Secret plot to CONTROL Italy’s populist government: Furious Five Star vow ‘mega vendetta’

Italian markets and European Commission leaders have been nervous ever since the anti-establishment coalition of the right-wing League and the Five Star Movement took office in June, on the back back of promises to shake up the establishment.

Now Italy’s 77-year-old president Sergio Mattarella has formed a behind-the-scenes alliance with Prime Minister Giuseppe Conte and Finance Minister Giovanni Tria, according to senior officials who asked not to be named.

Their aim is said to be to reign in the more extreme impulses of politicians within the governing coalition.

Giovanni Orsina, professor of government at Luiss university in Rome, reportedly said: “Mattarella is acting behind the scenes as a brake on Salvini and Di Maio.”

A key aim of the conspiracy is understood to be tempering the government’s budget due for unveiling this week.

Tax cuts backed by Matteo Salvini’s League and increased benefit spending supported by his fellow deputy premier, Luigi Di Maio of the Five Star Movement, are viewed with dread by the establishment.

Mr Mattarella is said to be coordinating the resistance to this behind the scenes.

It comes amid new fears over a government ‘vendetta’ against civil servants who go against the populists’ radical agenda.

In a leaked audio recording, Rocco Casalino, spokesman to Italy’s prime minister, reportedly said that the Five Star Movement would embark on a “vendetta” to remove civil servants if they serve the state, not the government.

He said: “If in the end they tell us ‘ah, we couldn’t find the money’ then we’ll devote the whole of 2019 to getting rid of all these pieces of sh*t at the Treasury.” He added a “mega-vendetta is ready”.

Mr Conte, a lawyer with no previous political experience, has been Italy’s prime minister since June 1.

His time in office has so far been characterised by conflicting messages from a government which indicated to the EU over the summer that Italy will respect strict budget rules.

Yet voters have also been assured ministers will break austerity shackles and greatly increase public spending.

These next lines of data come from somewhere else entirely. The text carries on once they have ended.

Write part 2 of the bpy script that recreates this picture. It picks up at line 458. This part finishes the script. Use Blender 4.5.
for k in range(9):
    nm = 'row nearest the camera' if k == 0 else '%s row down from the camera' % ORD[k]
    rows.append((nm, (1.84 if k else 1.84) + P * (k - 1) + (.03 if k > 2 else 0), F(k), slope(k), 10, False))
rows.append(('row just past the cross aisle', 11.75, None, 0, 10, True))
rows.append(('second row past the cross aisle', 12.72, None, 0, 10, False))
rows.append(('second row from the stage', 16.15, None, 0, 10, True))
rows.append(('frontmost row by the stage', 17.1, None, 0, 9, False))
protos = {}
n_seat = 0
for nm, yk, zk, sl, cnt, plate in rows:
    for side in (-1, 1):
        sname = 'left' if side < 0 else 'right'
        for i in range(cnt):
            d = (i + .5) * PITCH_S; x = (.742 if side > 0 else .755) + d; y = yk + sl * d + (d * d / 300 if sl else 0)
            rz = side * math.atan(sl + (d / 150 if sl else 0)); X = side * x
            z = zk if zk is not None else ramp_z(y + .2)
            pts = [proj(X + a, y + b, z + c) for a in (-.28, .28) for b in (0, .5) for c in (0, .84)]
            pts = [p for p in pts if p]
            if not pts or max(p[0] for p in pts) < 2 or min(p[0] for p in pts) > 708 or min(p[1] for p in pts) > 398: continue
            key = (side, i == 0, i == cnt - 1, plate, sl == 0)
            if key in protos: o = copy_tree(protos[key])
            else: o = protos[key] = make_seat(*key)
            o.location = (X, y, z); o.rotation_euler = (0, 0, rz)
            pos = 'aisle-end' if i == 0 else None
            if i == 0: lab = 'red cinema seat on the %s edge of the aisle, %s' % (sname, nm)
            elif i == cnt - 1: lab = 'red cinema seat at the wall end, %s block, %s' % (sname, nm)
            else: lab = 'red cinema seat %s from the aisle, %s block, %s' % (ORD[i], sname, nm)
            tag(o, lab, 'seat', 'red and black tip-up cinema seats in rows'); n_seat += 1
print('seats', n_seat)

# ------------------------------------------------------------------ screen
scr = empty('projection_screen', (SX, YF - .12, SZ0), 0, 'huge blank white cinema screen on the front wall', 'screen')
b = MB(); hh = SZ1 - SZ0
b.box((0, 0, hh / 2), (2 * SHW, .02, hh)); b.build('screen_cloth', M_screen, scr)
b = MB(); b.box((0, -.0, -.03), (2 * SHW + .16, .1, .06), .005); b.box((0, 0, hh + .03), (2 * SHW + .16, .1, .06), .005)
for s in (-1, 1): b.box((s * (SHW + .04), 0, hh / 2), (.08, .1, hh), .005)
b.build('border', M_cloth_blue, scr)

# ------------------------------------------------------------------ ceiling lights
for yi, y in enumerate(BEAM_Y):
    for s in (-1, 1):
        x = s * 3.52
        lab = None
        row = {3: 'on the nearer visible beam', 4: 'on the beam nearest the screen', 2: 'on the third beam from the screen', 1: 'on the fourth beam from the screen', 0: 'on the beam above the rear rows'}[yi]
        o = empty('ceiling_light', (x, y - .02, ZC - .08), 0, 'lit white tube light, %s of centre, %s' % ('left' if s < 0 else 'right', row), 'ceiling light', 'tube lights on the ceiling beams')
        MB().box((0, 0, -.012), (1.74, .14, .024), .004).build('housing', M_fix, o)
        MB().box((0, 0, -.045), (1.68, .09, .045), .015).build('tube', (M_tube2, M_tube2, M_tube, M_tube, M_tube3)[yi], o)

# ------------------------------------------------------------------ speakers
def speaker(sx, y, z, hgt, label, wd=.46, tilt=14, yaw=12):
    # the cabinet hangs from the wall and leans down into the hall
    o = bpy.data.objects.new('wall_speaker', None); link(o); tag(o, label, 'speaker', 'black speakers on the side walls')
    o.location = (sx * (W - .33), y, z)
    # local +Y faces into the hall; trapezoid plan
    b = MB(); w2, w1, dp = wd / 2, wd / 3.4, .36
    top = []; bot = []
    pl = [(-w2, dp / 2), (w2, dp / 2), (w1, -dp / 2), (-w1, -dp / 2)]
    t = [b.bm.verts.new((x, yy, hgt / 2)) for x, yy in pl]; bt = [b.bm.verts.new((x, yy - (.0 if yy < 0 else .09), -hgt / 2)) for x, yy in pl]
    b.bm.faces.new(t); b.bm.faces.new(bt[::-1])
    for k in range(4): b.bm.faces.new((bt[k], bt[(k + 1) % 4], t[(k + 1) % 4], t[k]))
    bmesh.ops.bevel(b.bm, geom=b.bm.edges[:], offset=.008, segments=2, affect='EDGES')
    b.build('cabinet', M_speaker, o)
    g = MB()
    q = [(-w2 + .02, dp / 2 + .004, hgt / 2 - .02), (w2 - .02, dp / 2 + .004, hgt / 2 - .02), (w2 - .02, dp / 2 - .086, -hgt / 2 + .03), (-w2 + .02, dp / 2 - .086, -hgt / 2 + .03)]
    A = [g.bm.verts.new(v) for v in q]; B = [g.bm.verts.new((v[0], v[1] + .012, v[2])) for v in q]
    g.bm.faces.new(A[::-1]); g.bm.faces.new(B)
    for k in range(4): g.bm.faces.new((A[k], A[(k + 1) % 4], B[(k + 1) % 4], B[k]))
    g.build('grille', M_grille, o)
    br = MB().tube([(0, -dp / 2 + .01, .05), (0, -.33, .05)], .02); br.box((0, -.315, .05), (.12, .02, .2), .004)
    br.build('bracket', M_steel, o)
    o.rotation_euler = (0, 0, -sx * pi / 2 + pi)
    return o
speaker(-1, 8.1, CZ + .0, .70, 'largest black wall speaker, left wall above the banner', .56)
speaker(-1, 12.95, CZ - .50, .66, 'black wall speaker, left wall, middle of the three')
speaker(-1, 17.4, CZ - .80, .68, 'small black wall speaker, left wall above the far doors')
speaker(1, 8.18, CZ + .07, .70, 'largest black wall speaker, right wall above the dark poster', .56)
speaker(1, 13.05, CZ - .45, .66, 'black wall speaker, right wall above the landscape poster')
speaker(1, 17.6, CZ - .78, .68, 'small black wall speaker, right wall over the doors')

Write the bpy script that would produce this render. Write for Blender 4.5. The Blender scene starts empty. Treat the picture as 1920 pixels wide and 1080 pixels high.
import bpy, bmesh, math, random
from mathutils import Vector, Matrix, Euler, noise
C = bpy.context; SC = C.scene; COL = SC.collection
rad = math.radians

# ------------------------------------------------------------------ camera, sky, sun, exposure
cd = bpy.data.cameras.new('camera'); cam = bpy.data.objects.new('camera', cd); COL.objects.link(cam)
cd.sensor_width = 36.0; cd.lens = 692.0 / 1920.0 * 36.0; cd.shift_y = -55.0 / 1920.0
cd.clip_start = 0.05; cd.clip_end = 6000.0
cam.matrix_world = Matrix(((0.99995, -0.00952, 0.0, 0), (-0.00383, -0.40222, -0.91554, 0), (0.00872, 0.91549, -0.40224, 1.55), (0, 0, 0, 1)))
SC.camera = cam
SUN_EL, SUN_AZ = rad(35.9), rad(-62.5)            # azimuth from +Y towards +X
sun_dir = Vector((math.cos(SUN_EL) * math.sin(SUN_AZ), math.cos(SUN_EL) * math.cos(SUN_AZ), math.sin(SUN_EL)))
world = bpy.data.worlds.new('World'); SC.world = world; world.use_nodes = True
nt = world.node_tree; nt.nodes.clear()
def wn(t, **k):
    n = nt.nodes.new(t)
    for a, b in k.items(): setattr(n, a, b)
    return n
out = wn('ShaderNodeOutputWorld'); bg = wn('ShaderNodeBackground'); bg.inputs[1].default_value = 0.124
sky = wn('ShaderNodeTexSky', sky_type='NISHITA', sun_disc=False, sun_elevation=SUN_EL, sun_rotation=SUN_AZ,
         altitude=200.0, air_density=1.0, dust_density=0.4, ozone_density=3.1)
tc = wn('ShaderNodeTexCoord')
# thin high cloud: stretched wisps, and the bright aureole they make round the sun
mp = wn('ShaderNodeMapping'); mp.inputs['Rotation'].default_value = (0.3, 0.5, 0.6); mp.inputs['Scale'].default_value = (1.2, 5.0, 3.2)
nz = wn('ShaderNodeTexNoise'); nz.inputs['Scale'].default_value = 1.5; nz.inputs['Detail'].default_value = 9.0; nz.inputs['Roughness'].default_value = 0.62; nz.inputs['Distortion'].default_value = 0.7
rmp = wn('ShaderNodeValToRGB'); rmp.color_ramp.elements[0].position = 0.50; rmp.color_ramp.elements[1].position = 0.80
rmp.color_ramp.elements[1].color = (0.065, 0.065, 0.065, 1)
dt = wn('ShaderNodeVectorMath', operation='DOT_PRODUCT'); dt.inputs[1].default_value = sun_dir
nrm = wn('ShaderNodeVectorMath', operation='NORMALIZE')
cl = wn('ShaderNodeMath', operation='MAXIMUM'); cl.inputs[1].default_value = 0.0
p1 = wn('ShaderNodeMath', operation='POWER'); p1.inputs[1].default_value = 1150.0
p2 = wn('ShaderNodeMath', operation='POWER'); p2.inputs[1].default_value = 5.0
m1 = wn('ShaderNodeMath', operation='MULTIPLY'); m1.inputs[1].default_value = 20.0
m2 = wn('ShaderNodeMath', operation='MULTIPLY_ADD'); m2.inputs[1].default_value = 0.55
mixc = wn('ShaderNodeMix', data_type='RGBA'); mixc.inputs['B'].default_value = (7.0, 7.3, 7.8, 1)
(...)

Economists have predicted that with government debt standing at 130 percent of gross domestic product, just below that of the eurozone’s perennial economic basket-case Greece, Italy could be the EU’s next basket case. Holger Schmieding, chief economist at Berenberg, said: “We have to see how the government does its fiscal numbers. If they don’t add up by the end of September, things could indeed get somewhat rough for Italy.”